Kami yang masih kecil saat itu, sangat bangga berwisata di Indonesia. Sambil berjalan kaki, kami menyanyikan lagu serumpun padi atau rayuan kelapa, yang menggambarkan keindahan yang kami lihat saat itu.
Para petani membajak sawah, masih menggunakan tenaga kerbau, sambil menyanyikan kawih sunda yang menawan hati.
Apabila mendengar nyanyian petani, kami akan menghentikan perjalanan. Kami duduk-duduk di pinggiran rel, menikmati pemandangan yang sungguh langka.
Rasa penat yang kami rasa, seketika hilang, berganti ketenangan dan rasa fresh di sekujur tubuh kami.
Bila rasa penat hilang, kami pun melanjutkan perjalanan, sambil mengagumi pemandangan sawah yang terhampar luas. Gemericik air menambah kesyahduan suasana.
Setelah melewati rel, kami memasuki jalan setapak di antara sawah, yang dikenal dengan nama galengan.

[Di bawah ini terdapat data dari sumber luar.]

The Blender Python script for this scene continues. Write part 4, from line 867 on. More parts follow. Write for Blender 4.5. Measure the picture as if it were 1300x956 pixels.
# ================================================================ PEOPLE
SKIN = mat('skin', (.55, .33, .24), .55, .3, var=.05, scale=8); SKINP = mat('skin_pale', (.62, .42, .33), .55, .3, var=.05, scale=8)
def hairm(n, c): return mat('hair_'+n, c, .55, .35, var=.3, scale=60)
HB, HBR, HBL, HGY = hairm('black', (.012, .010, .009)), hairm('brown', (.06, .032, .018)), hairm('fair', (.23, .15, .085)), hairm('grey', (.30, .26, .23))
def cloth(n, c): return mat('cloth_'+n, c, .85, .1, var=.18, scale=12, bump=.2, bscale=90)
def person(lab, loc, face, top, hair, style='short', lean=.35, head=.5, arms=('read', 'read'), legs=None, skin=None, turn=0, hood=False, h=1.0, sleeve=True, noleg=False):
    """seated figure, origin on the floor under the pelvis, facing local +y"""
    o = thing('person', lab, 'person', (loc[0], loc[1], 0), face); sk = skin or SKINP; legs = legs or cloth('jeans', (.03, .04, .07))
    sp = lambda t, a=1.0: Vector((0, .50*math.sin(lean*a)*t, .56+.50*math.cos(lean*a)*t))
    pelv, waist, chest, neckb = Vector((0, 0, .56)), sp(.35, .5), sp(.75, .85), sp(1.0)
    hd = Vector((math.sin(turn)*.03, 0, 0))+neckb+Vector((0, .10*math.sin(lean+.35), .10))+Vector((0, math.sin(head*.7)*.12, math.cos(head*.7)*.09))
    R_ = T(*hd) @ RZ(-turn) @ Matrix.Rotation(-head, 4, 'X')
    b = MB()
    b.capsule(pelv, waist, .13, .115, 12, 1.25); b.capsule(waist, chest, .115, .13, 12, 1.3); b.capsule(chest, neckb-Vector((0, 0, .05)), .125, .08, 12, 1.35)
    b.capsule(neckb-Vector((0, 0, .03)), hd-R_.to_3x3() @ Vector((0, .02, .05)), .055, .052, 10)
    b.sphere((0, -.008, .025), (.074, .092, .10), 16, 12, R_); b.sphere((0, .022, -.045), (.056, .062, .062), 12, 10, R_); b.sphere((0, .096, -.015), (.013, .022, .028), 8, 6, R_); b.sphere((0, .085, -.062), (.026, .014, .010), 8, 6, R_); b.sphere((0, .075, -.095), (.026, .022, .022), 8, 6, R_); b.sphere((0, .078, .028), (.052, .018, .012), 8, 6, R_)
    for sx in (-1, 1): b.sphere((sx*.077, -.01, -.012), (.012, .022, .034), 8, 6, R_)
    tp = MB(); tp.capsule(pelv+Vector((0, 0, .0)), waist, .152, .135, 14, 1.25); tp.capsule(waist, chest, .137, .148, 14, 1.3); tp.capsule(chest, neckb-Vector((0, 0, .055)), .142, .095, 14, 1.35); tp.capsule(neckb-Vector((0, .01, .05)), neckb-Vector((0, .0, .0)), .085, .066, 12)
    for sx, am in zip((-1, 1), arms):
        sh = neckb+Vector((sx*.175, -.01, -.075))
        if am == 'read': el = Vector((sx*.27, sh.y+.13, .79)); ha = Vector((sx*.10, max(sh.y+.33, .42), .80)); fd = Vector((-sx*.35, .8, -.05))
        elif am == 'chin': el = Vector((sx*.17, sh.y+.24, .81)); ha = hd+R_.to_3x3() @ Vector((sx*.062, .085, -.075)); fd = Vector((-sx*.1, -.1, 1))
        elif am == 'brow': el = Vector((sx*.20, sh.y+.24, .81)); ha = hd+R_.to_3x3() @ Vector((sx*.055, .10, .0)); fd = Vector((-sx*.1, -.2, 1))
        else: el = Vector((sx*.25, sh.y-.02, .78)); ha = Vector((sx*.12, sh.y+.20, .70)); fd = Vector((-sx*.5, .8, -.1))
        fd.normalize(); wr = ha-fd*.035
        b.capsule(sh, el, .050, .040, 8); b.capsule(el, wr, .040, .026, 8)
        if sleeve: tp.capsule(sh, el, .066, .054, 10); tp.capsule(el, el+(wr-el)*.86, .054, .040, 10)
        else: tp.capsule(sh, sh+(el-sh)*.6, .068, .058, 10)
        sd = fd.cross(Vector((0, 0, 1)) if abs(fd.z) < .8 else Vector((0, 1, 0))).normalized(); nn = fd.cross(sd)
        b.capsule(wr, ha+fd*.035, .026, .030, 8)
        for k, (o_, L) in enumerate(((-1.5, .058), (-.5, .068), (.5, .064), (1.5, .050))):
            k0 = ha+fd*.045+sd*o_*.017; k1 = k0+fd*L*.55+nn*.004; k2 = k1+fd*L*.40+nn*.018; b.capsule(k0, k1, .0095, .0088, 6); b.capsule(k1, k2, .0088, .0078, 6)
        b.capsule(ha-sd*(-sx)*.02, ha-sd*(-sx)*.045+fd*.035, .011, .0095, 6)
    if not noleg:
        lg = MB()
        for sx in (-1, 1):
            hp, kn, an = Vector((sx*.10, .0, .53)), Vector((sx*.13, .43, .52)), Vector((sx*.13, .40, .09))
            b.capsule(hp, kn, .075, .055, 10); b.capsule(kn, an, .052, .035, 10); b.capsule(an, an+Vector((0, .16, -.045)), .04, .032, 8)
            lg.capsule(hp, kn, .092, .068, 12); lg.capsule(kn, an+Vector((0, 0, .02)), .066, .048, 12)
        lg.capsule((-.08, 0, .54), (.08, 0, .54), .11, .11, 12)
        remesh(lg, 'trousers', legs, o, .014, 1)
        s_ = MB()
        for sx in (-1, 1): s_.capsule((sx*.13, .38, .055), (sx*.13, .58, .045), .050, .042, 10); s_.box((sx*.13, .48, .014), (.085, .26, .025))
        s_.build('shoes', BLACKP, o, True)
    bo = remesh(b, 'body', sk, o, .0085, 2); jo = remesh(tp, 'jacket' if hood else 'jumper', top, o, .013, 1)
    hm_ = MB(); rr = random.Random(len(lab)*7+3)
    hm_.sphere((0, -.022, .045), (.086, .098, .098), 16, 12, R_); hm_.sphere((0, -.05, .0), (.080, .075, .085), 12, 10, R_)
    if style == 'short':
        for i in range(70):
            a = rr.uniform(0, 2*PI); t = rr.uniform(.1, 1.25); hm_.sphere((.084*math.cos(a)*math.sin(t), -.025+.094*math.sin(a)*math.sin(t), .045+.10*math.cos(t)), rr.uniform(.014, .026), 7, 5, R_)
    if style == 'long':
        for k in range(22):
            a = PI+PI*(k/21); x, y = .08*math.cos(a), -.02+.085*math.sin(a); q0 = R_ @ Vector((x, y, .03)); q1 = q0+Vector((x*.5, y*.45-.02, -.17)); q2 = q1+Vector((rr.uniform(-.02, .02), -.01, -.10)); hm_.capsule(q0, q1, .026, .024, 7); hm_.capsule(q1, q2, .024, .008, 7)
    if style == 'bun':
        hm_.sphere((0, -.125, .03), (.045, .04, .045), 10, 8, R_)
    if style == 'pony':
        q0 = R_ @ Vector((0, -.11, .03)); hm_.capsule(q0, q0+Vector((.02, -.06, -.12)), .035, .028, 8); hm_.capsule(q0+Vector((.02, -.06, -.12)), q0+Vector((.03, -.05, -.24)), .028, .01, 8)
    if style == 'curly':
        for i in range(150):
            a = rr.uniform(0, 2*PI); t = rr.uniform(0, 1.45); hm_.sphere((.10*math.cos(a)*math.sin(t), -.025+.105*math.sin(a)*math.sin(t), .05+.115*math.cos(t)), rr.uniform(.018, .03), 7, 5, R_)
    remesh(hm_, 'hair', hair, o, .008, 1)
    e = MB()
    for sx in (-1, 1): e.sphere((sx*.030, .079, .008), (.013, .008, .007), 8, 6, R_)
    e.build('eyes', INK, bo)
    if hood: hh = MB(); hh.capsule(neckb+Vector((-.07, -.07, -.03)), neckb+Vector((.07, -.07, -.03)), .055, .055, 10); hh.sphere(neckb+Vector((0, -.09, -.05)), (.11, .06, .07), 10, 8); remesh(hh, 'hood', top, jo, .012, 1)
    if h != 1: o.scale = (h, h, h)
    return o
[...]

Kami harus hati-hati saat melewati galengan, kalau-kalau galengannya masih basah, bisa-bisa kaki kami amblas. Hehehe
Beberapa galengan kami lalui, hingga akhirnya, sampailah di kampung Kandanggajah, Dewasari, tempat Uyutku tinggal.
Suara tonggeret yang khas menyambut kami saat kami tiba. Suasana sangat sepi, dilingkup rerimbunan bambu di kanan kiri jalan setapak.
Kami suka mendengarkan suara tonggeret, yang semisal irama alam yang menenangkan.
Di kampung ini, hanya ada empat rumah, yaitu rumah Uyut, rumah Aki Suharmi, rumah Nenek Diyem, dan rumah Kang Holis.